After attending what is now University of the Ozarks in Arkansas, Wright went on to Princeton Theological Seminary, where he met his wife, who was pursuing a degree in Christian education. Together they returned to Brazil to live out their careers as mission workers themselves.
Wright served in prominent leadership roles in the church, including as general secretary for the United Presbyterian Church of Brazil from 1968 to 1986. At the same time, he was also collaborating with the archbishop and other religious leaders to oppose and undermine Brazil’s military dictatorship, both publicly and in secret. He took a position working in the archbishop’s human rights office.
He was known for his role in helping the archdiocese of São Paulo organize and publish “Brasil Nunca Mais,” a book that used verbatim transcripts of the government’s own records to divulge its use of torture and murder against dissidents. Wright Torres said they were ultimately able to copy all 7,000 records of prisoners.

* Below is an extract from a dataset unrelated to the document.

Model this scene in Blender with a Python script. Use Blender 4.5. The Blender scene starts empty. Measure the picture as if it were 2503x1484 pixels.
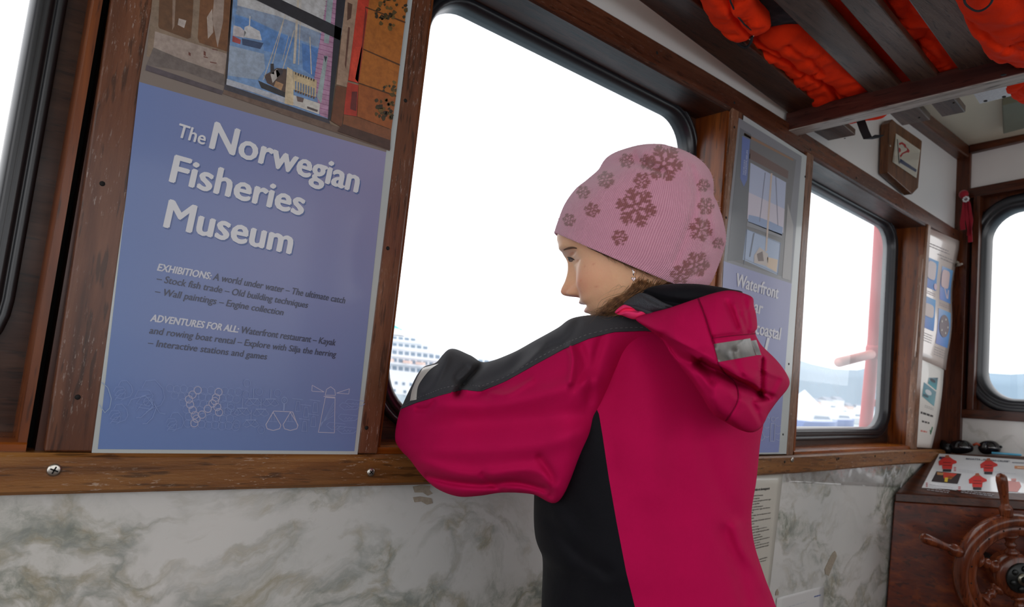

The book was written entirely in secret over a period of five years, and Wright Torres said her father was responsible for smuggling out evidence and smuggling in funding for the effort, disguised by his travels to meet international church partners in Geneva. The book was published and distributed by the Catholic Church, and by the time the government became aware of its existence, it was already selling. Wright Torres said it hit the No. 1 spot on the bestseller's list for 91 weeks in a row.
Wright’s participation in the denunciation of the government’s murder of journalist and Communist Party member Vladimir Herzog was arguably his most public show of resistance. At the time, the government listed Herzog’s death as a suicide; it would be 37 years before his death certificate was revised to reflect the truth.
Wright Torres said her father didn’t hide the truth of his activities or the government’s oppressive regime from his children, though he did couple these hard truths with reassurance that their own family would be OK.
For Wright, the call to oppose the government’s violence and unjust actions was a matter of faith, but it was also personal. Wright’s younger brother, Paul, was one of those “disappeared” by the regime.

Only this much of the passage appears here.